I don't get angry angry. I get angry pissy. I am infamous for starting arguments over anything at all, just for the sake of arguing. I only do this with loved ones so I am guessing that I am also self destructive in a 'chicken-shit, don't like to drink too much, never take drugs, and if I hurt myself, it will hurt' kinda of a way. I push people away. I am like an opposing magnet, trying to get near to people but only succeeding in the opposite.
When I was in high school, for some reason (not that I was particually stupid) I was placed in a class called European Studies. This, today, would be called a Resource class, but at the time, it was a very easy class where troublemakers, those who were perhaps a little slow, and those who couldn't fit in were placed. I was in the latter category, simply because I was not in the other two. Instead of realising that I was stopping myself for getting along in life, I sat back and enjoyed the ride, learning nothing and being proud of it at the same time. I think that makes me dumb regardless who intelligent I am.

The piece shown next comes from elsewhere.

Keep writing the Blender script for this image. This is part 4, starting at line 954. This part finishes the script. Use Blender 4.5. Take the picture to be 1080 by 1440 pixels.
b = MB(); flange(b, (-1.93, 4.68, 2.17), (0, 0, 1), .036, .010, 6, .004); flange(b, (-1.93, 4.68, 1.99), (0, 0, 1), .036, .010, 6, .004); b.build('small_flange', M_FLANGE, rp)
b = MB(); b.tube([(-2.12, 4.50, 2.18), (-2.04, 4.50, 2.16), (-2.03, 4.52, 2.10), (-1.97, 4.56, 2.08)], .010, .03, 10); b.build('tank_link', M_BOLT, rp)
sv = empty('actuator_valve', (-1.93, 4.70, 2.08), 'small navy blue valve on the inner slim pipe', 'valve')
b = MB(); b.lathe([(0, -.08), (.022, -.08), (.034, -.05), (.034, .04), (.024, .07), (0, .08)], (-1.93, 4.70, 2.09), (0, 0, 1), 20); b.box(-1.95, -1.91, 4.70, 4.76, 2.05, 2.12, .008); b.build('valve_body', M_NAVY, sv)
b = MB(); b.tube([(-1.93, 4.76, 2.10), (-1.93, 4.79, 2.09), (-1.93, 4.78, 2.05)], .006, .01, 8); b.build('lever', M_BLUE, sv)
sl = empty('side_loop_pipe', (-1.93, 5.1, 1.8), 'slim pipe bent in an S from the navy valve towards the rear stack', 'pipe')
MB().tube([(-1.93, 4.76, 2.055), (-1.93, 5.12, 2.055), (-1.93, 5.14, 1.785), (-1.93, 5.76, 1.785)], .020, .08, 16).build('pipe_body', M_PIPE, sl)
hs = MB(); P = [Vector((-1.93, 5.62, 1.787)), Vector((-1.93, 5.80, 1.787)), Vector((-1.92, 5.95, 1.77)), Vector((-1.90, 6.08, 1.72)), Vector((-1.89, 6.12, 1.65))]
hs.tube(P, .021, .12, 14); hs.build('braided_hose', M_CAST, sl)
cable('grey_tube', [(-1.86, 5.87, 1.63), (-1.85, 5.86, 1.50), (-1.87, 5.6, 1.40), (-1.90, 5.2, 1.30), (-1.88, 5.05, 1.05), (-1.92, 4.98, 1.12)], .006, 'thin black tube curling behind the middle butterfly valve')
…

I am selfish, concerned only with me, mine, and whatever else comes a distant second. Now and again, I have a brain fart and appear to be a caring person but I don't know if that is the real me, trying to escape or a momentary lapse of reason. It is probably Christmas that is causing me to write. I guess I don't like Christmas too much although when you have children and a family, its hard to avoid it all together. Best to put on a brave face and appreciate what I have for I don't know when I might say/do the wrong thing as usual and lose it all.